Ce pourrait être aussi prendre ses distances avec ces enseignants, une chose que tous les syndicats n’ont pas faite pour rester dans une litote très dissert’ de prépa.

Et si l’on quitte la réaction morale pour aller dans une voie plus réflexive : de qui est-on le plus proche : de nos collègues de prépas ou de nos collègues ATSEM ?

6 Comments

  1. zakhartchouk

    Y a-t-il une morale sociale ?
    Je partage l’indignation devant l’indécence. Je ne sais pas si je suis plus proche des ATSEM ou des profs de prépa. Mais une remarque: ne généralisons pas, tous ne sont peut-être pas solidaires de ce mouvement corporatiste et je ne partage pas la prépaphobie de certains à l’inverse. Les choses sont sans doute plus complexes. Mais quand on lit les propositions plus que raisonnables de Peillon qui laisse quand même beaucoup d’avantages à ces profs et qui souligne très justement qu’ils ne peuvent à la fois se plaindre de surcharge de travail et de vouloir faire à n’en plus finir des heures sup. Ce qui est insupportable, c’est le slogan “profs de prépa-profs de ZEP même combat:” même si je suis loin d’avoir un point de vue un peu misérabiliste sur les profs de ZEP qui n e sont pas davantage des “héros” (je l’ai été toute ma carrière, prof de zep, pas héros!). Ce qui est insupportable, c’est le raisonnement: ‘on a un diplome, et ensuite on doit toute sa vie en profiter”. Pas sûr d’ailleurs que ça aille dans le sens libéral qui rechercherait l’efficacité au-delà du diplome. On crève de la “diplomite” en France, mais de bons penseurs de “gauche” (se prétendant d’ailleurs à gauche de la gauche) ne défendent-ils pas le diplome, l’agreg, etc. qui seraient quasiment des armes du prolétariat.
    La mobilisation des intellectuels et chroniqueurs pour ces pauvres profs de prépa qui vont perdre au maximum 10% de leurs revenus est , oui, indécente!
    jmz

  2. Hypothèse

    Y a-t-il une morale sociale ?
    Je n’ai jamais été d’accord pour que ceux qu’on appelle “les élites” gagnent beaucoup plus que le reste de la population.
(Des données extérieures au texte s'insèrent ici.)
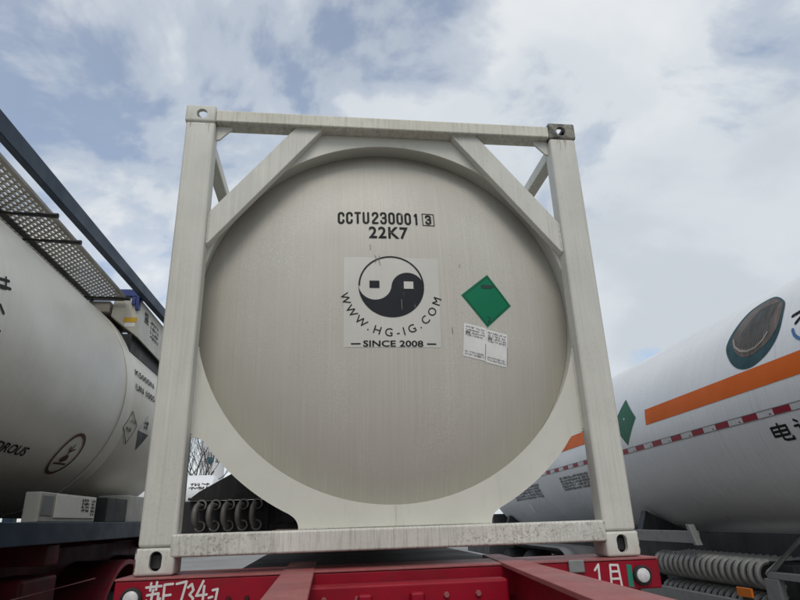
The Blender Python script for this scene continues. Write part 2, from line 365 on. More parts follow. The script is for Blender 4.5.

Jamais. Parce que ce qu’ils ont appris, ils le tiennent de l’effort constant de leurs maîtres et de l’humanité entière. C’est grâce à la discipline, à la rigueur, à la vigilance de leurs maîtres qu’ils sont les bénéficiaires de l’héritage. Alors me répondent-ils :”mais on s’est astreint à des années d’études !” Oui et alors ? qui vous dit que d’autres n’auraient pas voulu aussi en profiter ?

    • Bona

      Y a-t-il une morale sociale ?
      Ces années d’études sont plutôt un avantage, une chance. Chance d’apprendre, de s’enrichir, de fréquenter des personnes instruites. Ces années, ils auraient pu les passer au travail à la chaîne, ou veilleuse de nuit en maison de retraite et se faire licencier après 10 ans de service. Donc, tout est relatif. On ne peut pas se plaindre de s’être astreint à des études.
      Et d’autre part, en France, une grosse part des études reste encore à la charge de la société. Il convient donc de ne pas éluder cette gratitude sociale.

      Mais c’est vrai que nous aurions été surpris si des gens se faisaient remettre à leur place et qu’en plus ils remercient ! C’aurait été louche.

      Prof de prépa, prof de ZEP idem ? Chiche ? On fait l’échange ?

  3. Alain Duez

    Y a-t-il une morale sociale ?
    Hélas, ce constat d’immoralité s’inscrit dans une globalité qui amène chaque fauteur à se justifier par rapport à pire que lui. Hélas, nous vivons dans un système économique qui entretien ce climat. Hervé Kempf dans Comment les riches détruisent la planète décrit parfaitement ce processus mortifère si l’on en transpose les conséquences dans le domaine écologique.
    Ce qui nous (association l’âge de faire) amène à considérer que ce n’est qu’en mettant en chantier la transition progressive de notre économie que nous parviendrons à retrouver la Common décency chère à Orwell. c’est un passage obligé, cela prendra du temps mais c’est radical : une révolution en douceur.

  4. Hypothèse

    Y a-t-il une morale sociale ?
    Concernant la révolution “en douceur” nécessaire parce que la violence ne sert qu’à envenimer la situation, je vous invite à lire l’abrégé du “manifeste convivialiste”. L’interdépendance dans laquelle nous vivons oblige à contester l’outil qui est à l’origine de ce chaos : l’argent. Il favorise la corruption, les trafics d’êtres vivants, d’armes, de drogues et empêche de penser clairement l’éco(nomie ou logie) puisque nous savons que “normalement” l’économie d’un système permet les échanges afin de favoriser l’harmonie, le bien-être et le développement de l’organisme tout entier. Il y a longtemps que l’économie n’en est plus une !
    Lire : http://lesconvivialistes.fr/?page_id=8

  5. Hypothèse

    Y a-t-il une morale sociale ?
    La hiérarchie n’existe que dans la tête de ceux qui en profitent. Comme chacun veut croire qu’il est “pas comme celui-ci” ou “mieux que celui-là” nous avons crée le fantasme de la hiérarchie. Il est urgent de se souvenir que les êtres humains naissent libres et égaux et la hiérarchie est une invention sociale qui fait souffrir tout le monde.